The planets were detected by NASA's Kepler spacecraft, which watches for tiny dips in brightness of thousands of stars as a planet transits in front of them, temporarily blocking out a miniscule fraction of their light. One of the new planets identified around 1,000 light year distant Kepler-20 – Kepler-20f – has a radius almost identical to Earth at 1.03 Earth radii, and the other is just 0.87 Earth radii – smaller also than planet Venus – and is the smallest exoplanet ever identified around a Sun-like star.


The first detected “mini-Earth” and an Earth-sized planet with a water-vapour atmosphere are two of five planets found orbiting Kepler-20. Image: NASA/Ames/JPL-Caltech.

“We were able to detect a periodic decrease in starlight smaller than 0.01 percent that occurred every six days for Kepler-20e, and another periodic decrease that occurred every 20 days, for around two years. From these signals, we could determine the planet sizes, and their orbital distance,” explains François Fressin of the Harvard Smithsonian Center for Astrophysics, and lead author of a Nature paper announced today. “Their masses are so small that we have not yet been able to measure them through the gravitational pull that the planets exert on their parent star, but we can very reasonably assume that both Earth-size objects are rocky.”

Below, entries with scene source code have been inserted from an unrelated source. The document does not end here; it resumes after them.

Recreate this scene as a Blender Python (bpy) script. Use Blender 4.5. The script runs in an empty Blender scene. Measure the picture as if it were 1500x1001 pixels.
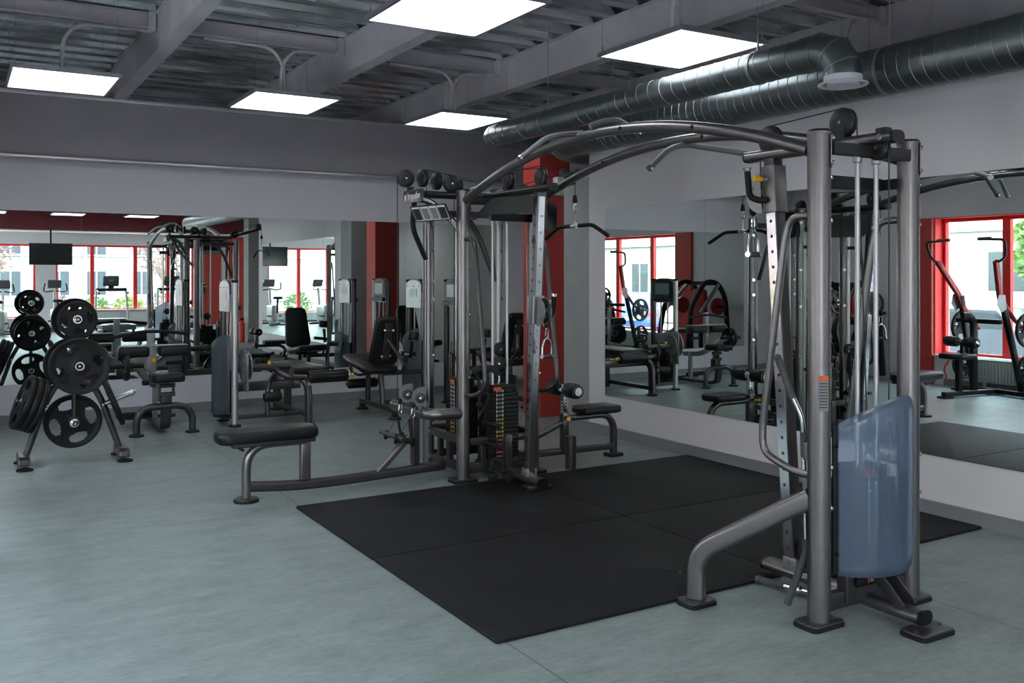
import bpy, bmesh, math, random
from mathutils import Vector, Matrix
random.seed(7)
PI = math.pi
C = bpy.context.scene.collection
V = Vector

# ------------------------------------------------------------------ materials
def _mat(name):
    m = bpy.data.materials.new(name); m.use_nodes = True
    nt = m.node_tree; b = nt.nodes['Principled BSDF']
    return m, nt, b

def mat(name, col, rough=0.5, metal=0.0, noise=0.0, nscale=8.0, stretch=(1, 1, 1), bump=0.0, bscale=60.0,
        rvar=0.0, emit=None, estr=0.0, coat=0.0, spec=0.5):
    m, nt, b = _mat(name)
    b.inputs['Base Color'].default_value = (*col, 1)
    b.inputs['Roughness'].default_value = rough
    b.inputs['Metallic'].default_value = metal
    b.inputs['Specular IOR Level'].default_value = spec
    b.inputs['Coat Weight'].default_value = coat
    if emit:
        b.inputs['Emission Color'].default_value = (*emit, 1); b.inputs['Emission Strength'].default_value = estr
    tc = nt.nodes.new('ShaderNodeTexCoord'); mp = nt.nodes.new('ShaderNodeMapping')
    mp.inputs['Scale'].default_value = stretch
    nt.links.new(tc.outputs['Object'], mp.inputs['Vector'])
    n = nt.nodes.new('ShaderNodeTexNoise'); n.inputs['Scale'].default_value = nscale; n.inputs['Detail'].default_value = 4
    nt.links.new(mp.outputs[0], n.inputs['Vector'])
    if noise > 0:
        r = nt.nodes.new('ShaderNodeMapRange'); r.inputs[1].default_value = 0.3; r.inputs[2].default_value = 0.7
        r.inputs[3].default_value = 1 - noise; r.inputs[4].default_value = 1 + noise
        nt.links.new(n.outputs['Fac'], r.inputs[0])
        mx = nt.nodes.new('ShaderNodeVectorMath'); mx.operation = 'SCALE'; mx.inputs[0].default_value = col
        nt.links.new(r.outputs[0], mx.inputs['Scale']); nt.links.new(mx.outputs[0], b.inputs['Base Color'])
    if rvar > 0:
        r = nt.nodes.new('ShaderNodeMapRange'); r.inputs[1].default_value = 0.3; r.inputs[2].default_value = 0.7
        r.inputs[3].default_value = max(0, rough - rvar); r.inputs[4].default_value = min(1, rough + rvar)
        nt.links.new(n.outputs['Fac'], r.inputs[0]); nt.links.new(r.outputs[0], b.inputs['Roughness'])
    if bump > 0:
        n2 = nt.nodes.new('ShaderNodeTexNoise'); n2.inputs['Scale'].default_value = bscale; n2.inputs['Detail'].default_value = 3
        nt.links.new(mp.outputs[0], n2.inputs['Vector'])
        bp = nt.nodes.new('ShaderNodeBump'); bp.inputs['Strength'].default_value = bump; bp.inputs['Distance'].default_value = 0.01
        nt.links.new(n2.outputs['Fac'], bp.inputs['Height']); nt.links.new(bp.outputs[0], b.inputs['Normal'])
    return m

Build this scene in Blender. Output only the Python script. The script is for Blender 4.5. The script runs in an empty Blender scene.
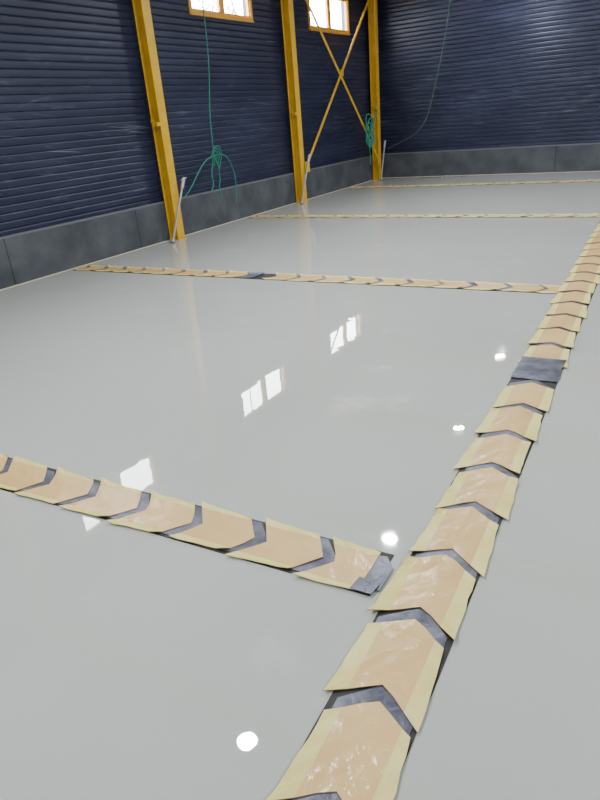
import bpy, bmesh, math, random
from mathutils import Vector, Matrix
random.seed(7)
S = 1.6   # metres: eye height, the module the hall was measured in
scene = bpy.context.scene
col = scene.collection

# ------------------------------------------------------------------ helpers
def new_mat(name, color, rough=0.5, metal=0.0, spec=0.5):
    m = bpy.data.materials.new(name); m.use_nodes = True
    b = m.node_tree.nodes["Principled BSDF"]
    b.inputs["Base Color"].default_value = (*color, 1)
    b.inputs["Roughness"].default_value = rough
    b.inputs["Metallic"].default_value = metal
    b.inputs["Specular IOR Level"].default_value = spec
    return m
def N(m, t, **kw):
    n = m.node_tree.nodes.new(t)
    for k, v in kw.items():
        if k in n.inputs: n.inputs[k].default_value = v
        else: setattr(n, k, v)
    return n
def L(m, a, b): m.node_tree.links.new(a, b)
def bsdf(m): return m.node_tree.nodes["Principled BSDF"]
def noise_color(m, c1, c2, scale=5, detail=6, lo=0.35, hi=0.65, stretch=(1,1,1)):
    tc = N(m, "ShaderNodeTexCoord"); mp = N(m, "ShaderNodeMapping"); mp.inputs["Scale"].default_value = stretch
    L(m, tc.outputs["Object"], mp.inputs["Vector"])
    n = N(m, "ShaderNodeTexNoise"); n.inputs["Scale"].default_value = scale; n.inputs["Detail"].default_value = detail
    L(m, mp.outputs[0], n.inputs["Vector"])
    r = N(m, "ShaderNodeValToRGB"); r.color_ramp.elements[0].position = lo; r.color_ramp.elements[1].position = hi
    r.color_ramp.elements[0].color = (*c1, 1); r.color_ramp.elements[1].color = (*c2, 1)
    L(m, n.outputs["Fac"], r.inputs[0]); L(m, r.outputs[0], bsdf(m).inputs["Base Color"])
    return r
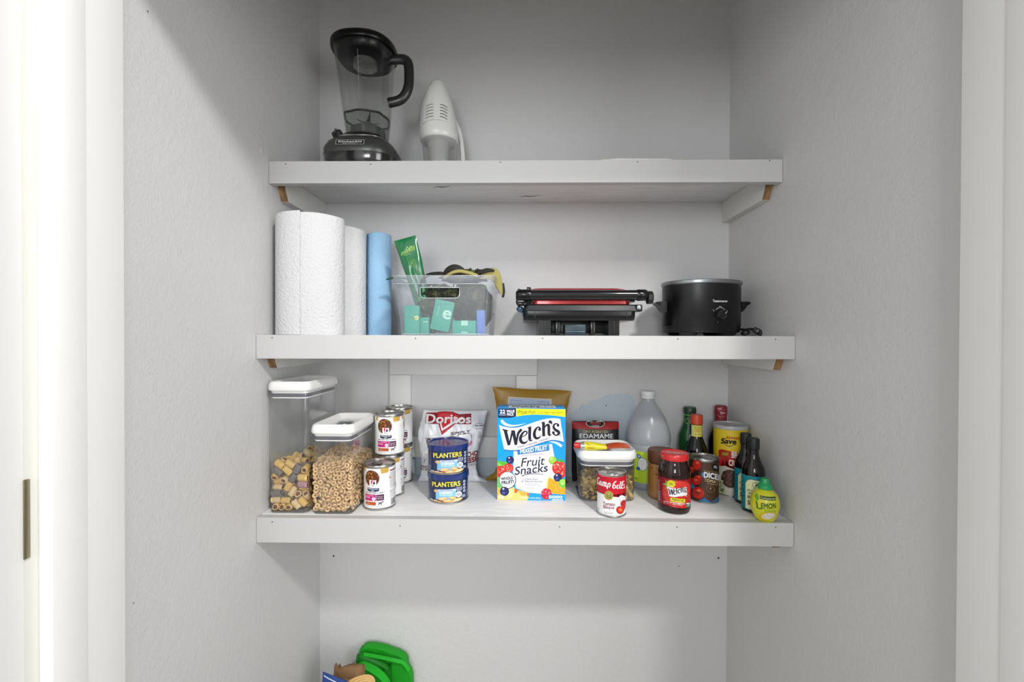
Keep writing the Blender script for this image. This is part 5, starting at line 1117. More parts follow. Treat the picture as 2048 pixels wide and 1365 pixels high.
# ------------------------------------------------------------------ lemon juice
x_, y_ = .5560, .0185; R = .0300
t = thing('lemon_juice_bottle', 'yellow lemon-shaped juice bottle with green cap at the shelf corner', 'bottle', (x_, y_, S3), facing(x_, y_))
lp = [(.0150, 0), (.0185, .0008), (.0225, .008), (.0270, .020), (.0294, .031), (.0300, .040), (.0288, .050), (.0255, .059), (.0195, .067), (.0130, .0715), (.0112, .074)]
def lr(v):
    for (r0, z0), (r1, z1) in zip(lp, lp[1:]):
        if z0 <= v <= z1: return r0 + (r1 - r0) * (v - z0) / (z1 - z0)
    return lp[-1][0]
obj('bottle_body', MB().lathe(lp, mat('d2d22c', .38, coat=.2, trans=.2, name='lemon_yellow_plastic'), 48), t, 60)
b = MB(); b.lathe([(.0115, .0715), (.0150, .0725), (.0150, .078), (.0142, .0805), (.0110, .084), (.0090, .086), (.0090, .0915), (.0075, .0955), (.0003, .0960)], mat('1f9a5a', .35, name='green_cap'), 36, cap0=False)
b.xf(Matrix.Translation((0, 0, 0))); obj('cap', b, t, 60)
A = Art(lambda x, y: (x, y), 1, step=.00007); q = .001
A.poly([(-.010, .0615), (.024, .0615), (.024, .0545), (-.010, .0545)], '2c4a26'); A.text('Concentrate', .007, .0580, .031, .0042, 'c8d0a0', .02)
A.disc(-.0170, .0560, .0045, '58a83a', ry=.0066, rot=.2); A.stroke([(-.0185, .051), (-.016, .061)], .0006, 'c8d23a')
A.stroke([(-.0175, .0480), (-.0150, .0330), (-.006, .0335)], [.0032, .0032, .0026], '2c5a20', sm=False)
A.text('EMON', .0080, .0425, .031, .0120, '2c5a20', .03, warp=lambda x: x * .10); A.text('juice', .011, .0315, .024, .0085, '58a83a', .0, shear=-.35)
A.disc(.006, .018, .0175, 'd8a01c', ry=.0100, rot=.35); A.disc(.0068, .0185, .0155, 'e9d04a', ry=.0085, rot=.35); A.disc(.008, .0190, .0135, 'd9d6ca', ry=.0072, rot=.35)
r_ = random.Random(5)
for k in range(34):
    a = r_.random() * 6.28; s_ = math.sqrt(r_.random()); A.disc(.008 + .012 * s_ * cos(a), .0190 + .0062 * s_ * sin(a), .0006, r_.choice(('9a978a', 'f0eee4', 'b8b4a0')), n=6)
A.text('15 FL OZ (443 mL)', .0, .0040, .028, .0024, '7a8a2a', .02)
A.build('label', t, on_cyl(lambda v: lr(v) + .0002), .0016, .0016)
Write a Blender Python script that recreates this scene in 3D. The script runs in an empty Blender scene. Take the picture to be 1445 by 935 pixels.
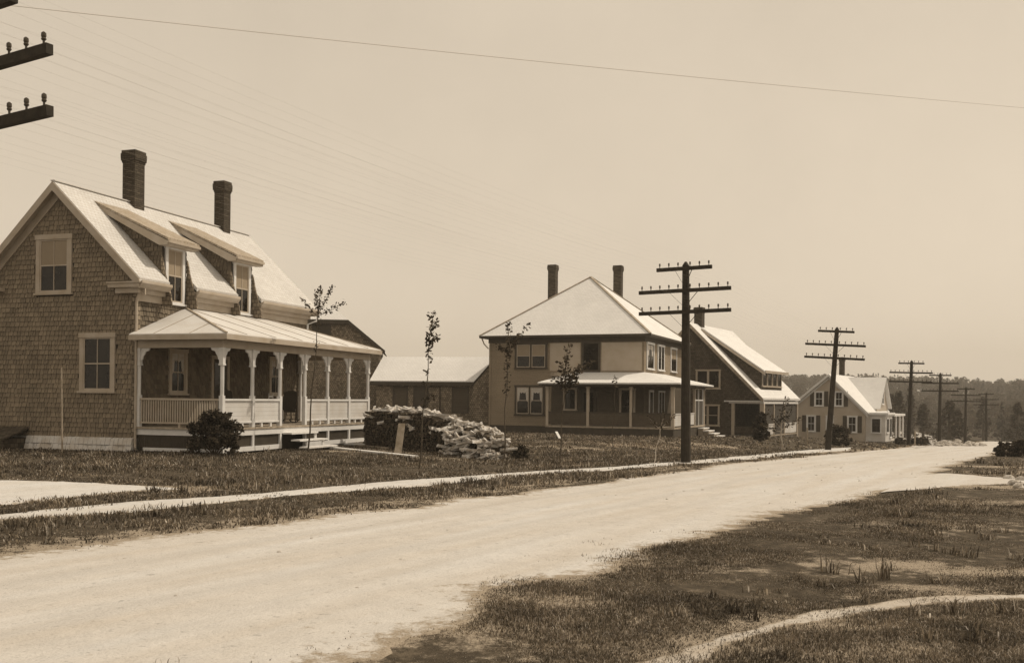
import bpy, math, random
import numpy as np
from mathutils import Vector, Matrix, noise as mn

random.seed(7); rng = np.random.default_rng(7)
D = bpy.data; S = bpy.context.scene; COL = S.collection
R = math.radians

# ------------------------------------------------------------------ camera, sky, sun, exposure
EYE = 1.75
FPX, HY, ROLL = 1410.0, 562.0, 0.010          # focal length, horizon row and roll measured on the 1445x935 photograph
cam = D.cameras.new('camera'); cam_o = D.objects.new('camera', cam); COL.objects.link(cam_o)
cam.sensor_width = 36; cam.lens = 36*FPX/1445
cam.clip_start = 0.1; cam.clip_end = 5000
cam_o.location = (0, 0, EYE)
cam_o.rotation_euler = (Matrix.Rotation(R(90), 4, 'X') @ Matrix.Rotation(ROLL, 4, 'Z')).to_euler()
cam.shift_y = (HY-467.5)/1445
cam.shift_x = (722.5-722)/1445
S.camera = cam_o

SUN_EL, SUN_AZ = R(50), R(70)                # azimuth measured from +Y (view direction) towards +X
sd = Vector((math.sin(SUN_AZ)*math.cos(SUN_EL), math.cos(SUN_AZ)*math.cos(SUN_EL), math.sin(SUN_EL)))
world = D.worlds.new('World'); S.world = world; world.use_nodes = True
nt = world.node_tree; nt.nodes.clear()
out = nt.nodes.new('ShaderNodeOutputWorld'); bg = nt.nodes.new('ShaderNodeBackground')
sky = nt.nodes.new('ShaderNodeTexSky'); sky.sky_type = 'NISHITA'; sky.sun_disc = False
sky.sun_elevation = SUN_EL; sky.sun_rotation = SUN_AZ
bw = nt.nodes.new('ShaderNodeRGBToBW')
pw = nt.nodes.new('ShaderNodeMath'); pw.operation = 'POWER'; pw.inputs[1].default_value = 0.23
ml = nt.nodes.new('ShaderNodeMath'); ml.operation = 'MULTIPLY'; ml.inputs[1].default_value = 5.42
tint = nt.nodes.new('ShaderNodeVectorMath'); tint.operation = 'MULTIPLY'; tint.inputs[1].default_value = (1.0, 0.852, 0.665)
nt.links.new(sky.outputs[0], bw.inputs[0]); nt.links.new(bw.outputs[0], pw.inputs[0])
nt.links.new(pw.outputs[0], ml.inputs[0]); # thin uneven high cloud
tc_ = nt.nodes.new('ShaderNodeTexCoord'); cn = nt.nodes.new('ShaderNodeTexNoise'); cn.inputs['Scale'].default_value = 3.5; cn.inputs['Detail'].default_value = 8; cn.inputs['Roughness'].default_value = .62
nt.links.new(tc_.outputs['Generated'], cn.inputs['Vector'])
cr = nt.nodes.new('ShaderNodeMapRange'); cr.inputs['From Min'].default_value = .3; cr.inputs['From Max'].default_value = .7; cr.inputs['To Min'].default_value = .955; cr.inputs['To Max'].default_value = 1.045
nt.links.new(cn.outputs[0], cr.inputs['Value'])
cm = nt.nodes.new('ShaderNodeMath'); cm.operation = 'MULTIPLY'; nt.links.new(ml.outputs[0], cm.inputs[0]); nt.links.new(cr.outputs[0], cm.inputs[1])
nt.links.new(cm.outputs[0], tint.inputs[0])
nt.links.new(tint.outputs[0], bg.inputs[0]); nt.links.new(bg.outputs[0], out.inputs[0])
bg.inputs[1].default_value = 0.10
sun = D.lights.new('sun', 'SUN'); sun.energy = 2.9; sun.angle = R(0.8); sun.color = (1.0, 0.87, 0.69)
sun_o = D.objects.new('sun', sun); COL.objects.link(sun_o)
sun_o.rotation_euler = sd.to_track_quat('Z', 'Y').to_euler(); sun_o.location = sd*60
S.view_settings.view_transform = 'Standard'; S.view_settings.look = 'None'
S.view_settings.exposure = 0.0; S.view_settings.gamma = 1.0; S.view_settings.use_curve_mapping = False

# ------------------------------------------------------------------ photograph pixel <-> place
def ray(px, py):
    dx, dy = px-722.0, py-HY; c, s = math.cos(ROLL), math.sin(ROLL)
    return (c*dx+s*dy)/FPX, -(-s*dx+c*dy)/FPX

SA, CA = 0.4890, 0.8723                       # the street runs 29.3 degrees to the right of the view
S_K = np.array([-60, 8, 30, 54, 78, 96, 115, 138, 165, 205, 260.])
Z_K = np.array([0, 0, -.22, -.78, -1.42, -2.02, -2.55, -2.95, -4.6, -7.0, -8.0])
def sm(a, b, x):
    t = np.clip((x-a)/(b-a), 0, 1); return t*t*(3-2*t)
def hgt(x, y):
    x = np.asarray(x, float); y = np.asarray(y, float)
    s = SA*x+CA*y; t = CA*x-SA*y
    z = np.interp(s, S_K, Z_K)*.5+np.interp(s-4, S_K, Z_K)*.25+np.interp(s+4, S_K, Z_K)*.25
    z = z+sm(-13, -20, t)*np.interp(s, [0, 20, 32, 50, 85, 100], [.12, .16, .18, .42, .42, .15])
    rho = np.hypot(x, y)
    b = (np.sin(x*1.9+np.sin(y*1.3)*1.2)*np.sin(y*2.3+1.1*np.sin(x*1.1))*.5+np.sin(x*.7+2)*np.sin(y*.8+.6))
    offroad = np.clip(sm(-4.6, -3.6, t)+sm(-9.8, -10.6, t), 0, 1)
    z = z+b*.035*offroad*sm(60, 25, rho)*sm(-20, -12, -rho)
    hill = -8+sm(230, 640, rho)*(16.6+1.2*np.sin(np.arctan2(x, y)*9+.5)+.7*np.sin(np.arctan2(x, y)*23))
    w = sm(140, 260, rho)
    return z*(1-w)+hill*w
def H(x, y): return float(hgt(x, y))
def ground_at(px, py):
    a, b = ray(px, py)
    lo, hi = 2.0, 400.0
    y = lo
    while y < hi:
        if EYE+b*y <= H(a*y, y): break
        y *= 1.01
    l, h = y/1.01, y
    for _ in range(25):
        m = (l+h)/2
        if EYE+b*m <= H(a*m, m): h = m
        else: l = m
    return Vector((a*h, h))
def at_depth(px, py, d):
    a, b = ray(px, py); return Vector((a*d, d, EYE+b*d))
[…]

Fressin and colleagues report that the planets are not only Earth-like in size but also in composition, with an iron core and silicate mantle. Furthermore, Kepler-20f may have developed a thick water-vapour atmosphere. But with Kepler-20e orbiting at just 7.6 million kilometres and Kepler-20f at 16.5 million kilometres from their star, this places them between 10 and 20 times closer to Kepler-20 than Earth orbits the Sun, invoking temperatures of at least 600 hundred degrees Celsius on their surfaces.

Despite the sweltering environment, the authors speculate that Kepler-20f could still host a water-vapour atmosphere if it had formed beyond the snow line – the location in a solar system beyond which solid ice is stable – and then migrated inwards. Its watery reservoir could be maintained for several billion years at its current location and the thick atmosphere would protect the planet’s surface from the intense solar radiation. Any atmosphere that Kepler-20e may have once had, however, has long since gone.

Identifying such small planets is not easy, and Fressin et al had to be able to rule out other possibilities for the observed signals, such as an unseen star eclipsing the star Kepler was observing, or a brown dwarf orbiting the sun.

“We did a large scale simulation of astrophysical configurations that could mimic the transit signals, and were able to rule out the huge majority of those as potential causes for the signals we see because they could not either match the Kepler data, or the observational constraints from other telescopic observations,” Fressin tells Astronomy Now. “These two planets are confirmed. The signals could not be due to anything else except Earth-size planets.”

The other planets in the system, Kepler-20b, c and d, are all larger than Earth, with radii of 1.91, 3.07 and 2.75 times that of Earth, and orbit their sun with periods of 3.7, 10.9 and 77.6 days respectively.

Finding a planet smaller than Earth, as well as a planet almost identical in size, is an important step in the search for the ultimate prize of an Earth-like world orbiting a star in its habitable zone – a distance where liquid water is stable.